If you care deeply about a particular area of public policy and want to impact that policy area, then consider working for an interest group. Although the word “lobbyist,”  has negative connotations, a lobbyist’s role is an important one because lobbying is another way in which the people communicate their views with their elected leaders. Not all interest groups are created equal; some groups have far more money and members than the groups that represent the other side on an issue. This inequality is a problem in American democracy; however, interest groups and associations represent the First Amendment’s right of association in action.

Examples of positions with interest groups and associations are program director for the Christian organization, Center for Public Justice, executive director for a state chapter of the American Civil Liberties Union (ACLU), or chief lobbyist for the National Association of Realtors (NAR).

The last example reflects the fact that businesses and corporations have government relations offices that track legislation affecting their industries and lobbyists to represent their interests at the state and federal level. This is a growing area of employment. Also, several church denominations have government relations offices located in Washington, DC so that they can voice their views on issues. If you are especially interested in how religion and politics intersect, consider an internship with one of these church offices.

Law:  Law is one of the fastest growing professions in the United States; we now have about 750,000 lawyers. Lawyers may be solo practitioners, helping clients with a range of issues, from personal injury claims, to writing wills, to selling a house. Others may work in a small firm that specializes in labor law or personal injury law. Many work for large firms that focus on corporate and tax law.  Some lawyers practice criminal law, either as a criminal defense attorney (private attorney or as a public defender) or as a prosecutor (a local district attorney or for the U. S. Department of Justice).

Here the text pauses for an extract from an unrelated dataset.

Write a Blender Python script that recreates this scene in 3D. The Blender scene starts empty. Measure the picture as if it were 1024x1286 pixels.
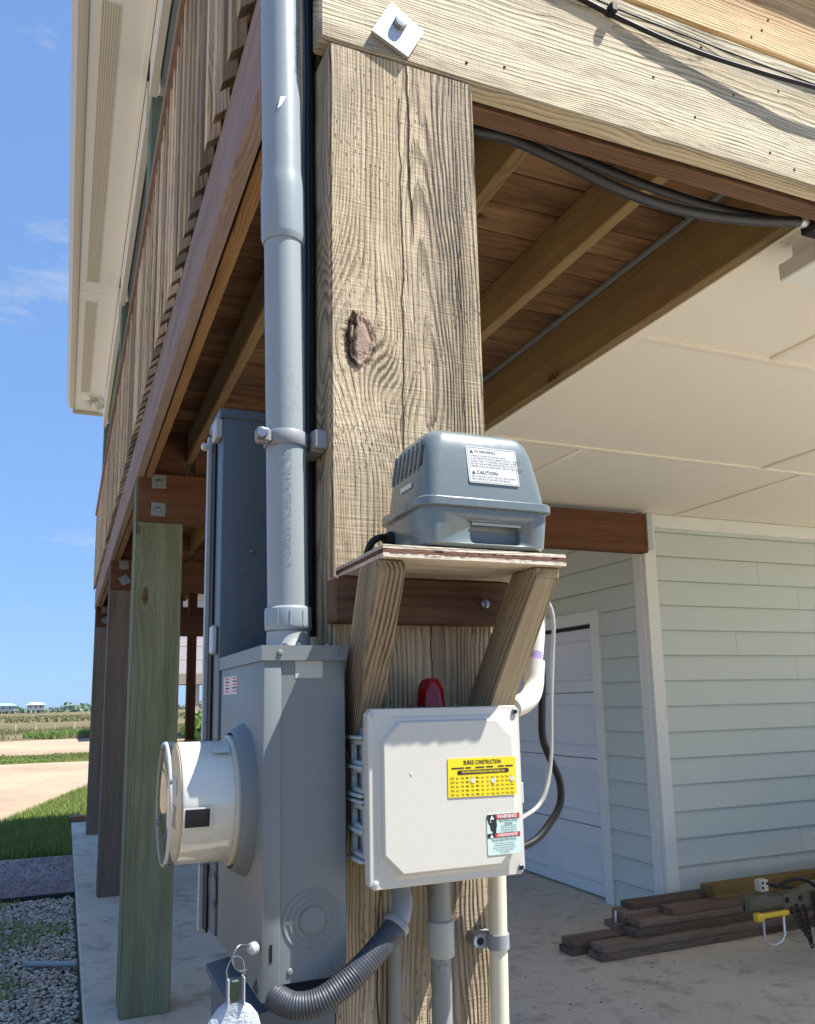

An Eastern alumnus, Bryan Stevenson, heads the Equal Justice Initiative of Alabama, which represents indigent clients on death row. Other attorneys work in the areas of human rights, American Indian law, immigration, and other public interest law.

Careers Overseas with Non-Governmental Organizations (NGOs):  In foreign affairs, NGOs are increasingly important actors. For example, when the tsunami hit Southeast Asia in 2004, NGOs such as the United Nations, World Vision, Doctors Without Borders and other relief agencies were instrumental in bringing aid to the devastated areas. NGOs have an ongoing role in the crisis in Sudan. Positions in these organizations often concern development assistance, environment issues, issues revolving around health and population, education, humanitarian relief and research.

Foundations:  Foundations are private, nonprofit organizations that provide grants to nonprofit organizations to support their activities. One of the largest foundations in the United States, the Pew Charitable Trusts, is located in Philadelphia. Other foundations include the Rockefeller Foundation and the Ford Foundation. Foundations are also known as grantmakers since they provide money to nonprofit organizations.

Professional Political Scientist:  Most who pursue a career in political science find a teaching and/or research position in colleges and universities. For these positions, a Ph.D. is nearly always a prerequisite. Teaching positions at community colleges may not require a doctoral degree. Besides teaching, political scientists may work for professional research organizations, such as The Heritage Foundation or the Brookings Institution, for survey research organizations such as the Gallup Organization, or for foreign affairs research organizations such as the Council on Foreign Relations.